Heggie hasn’t started composing yet, but plans to evoke some of the feeling of the music played on those instruments 70 or 80 years ago, as well as “writing something of today, so their voices continue forward.”
For more information about the Hewlett grants, go to www. hewlett.org/50commissions.
Zeitlin does Strayhorn
The venerable Bay Area jazz pianist Denny Zeitlin returns to the Piedmont Piano Co. for another solo excursion Dec. 8, this time exploring the rich, sensuous music of Billy Strayhorn, Duke Ellington’s longtime composing and arranging associate. He wrote such beautiful pieces as “Chelsea Bridge,” “Lush Life” and “A Flower Is a Lovesome Thing,” not to mention the Ellington theme song, “Take the ‘A’ Train.”

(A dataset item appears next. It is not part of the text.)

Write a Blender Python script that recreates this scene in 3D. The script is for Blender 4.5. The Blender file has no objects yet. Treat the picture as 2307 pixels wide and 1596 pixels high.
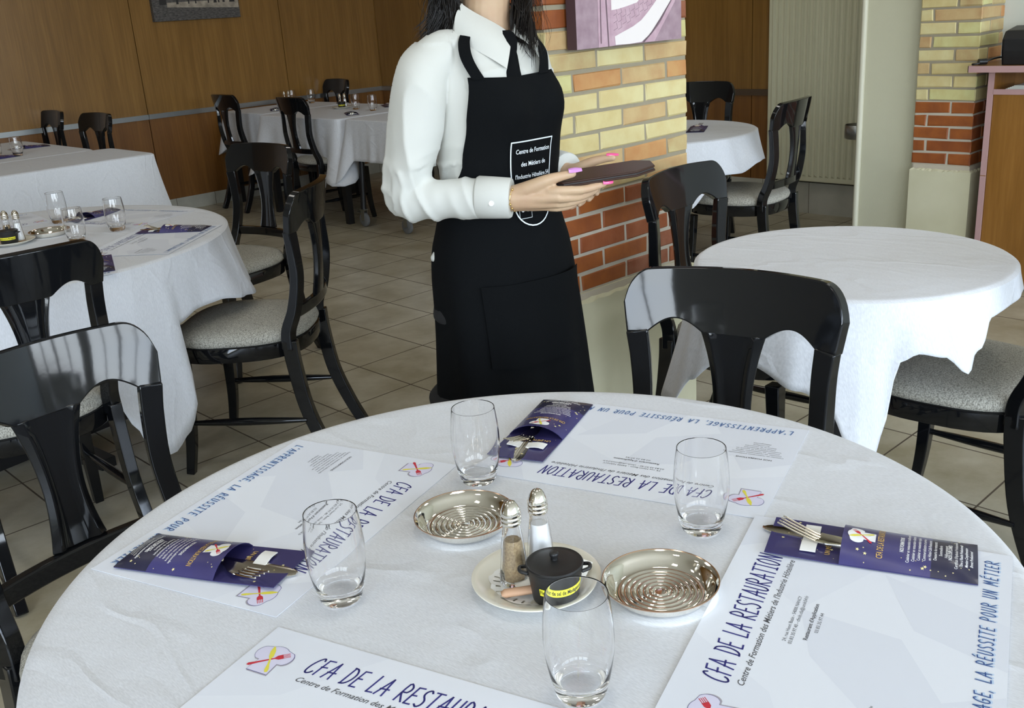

Immersing himself in Strayhorn’s work for the first time has been an enriching experience, Zeitlin says. “His music is broad and deep, and anticipated by many years a number of developments in jazz composition.”
For more information, go to www.piedmontpiano.com.
Tandy Beal and friends for the holidays
Noted Santa Cruz choreographer Tandy Beal and her company, which merges various modes of performance, brings “Joy!,” a holiday show mixing circus, dance and live music by the a cappella vocal group SoVoSó, to the Santa Cruz Civic Auditorium on Friday-Sunday, Nov. 24-26, and to San Jose’s Hammer Theatre on Dec. 1-3.
The performers include clown Jeff Raz and physical comedian Diane Wasnak, veterans of the Pickle Family Circus and Cirque du Soleil.
For more information, go to www.tandybeal.com/joy.
Jackson to ACT
Mark Jackson, the noted Bay Area playwright, director, actor and teacher, has been hired as the new director of American Conservatory Theater’s Studio ACT, which provides training for adult actors of all levels of experience. He takes over the post from Nick
Gabriel, a former resident artist with the company who’s now an assistant professor at Chapman University in Southern California.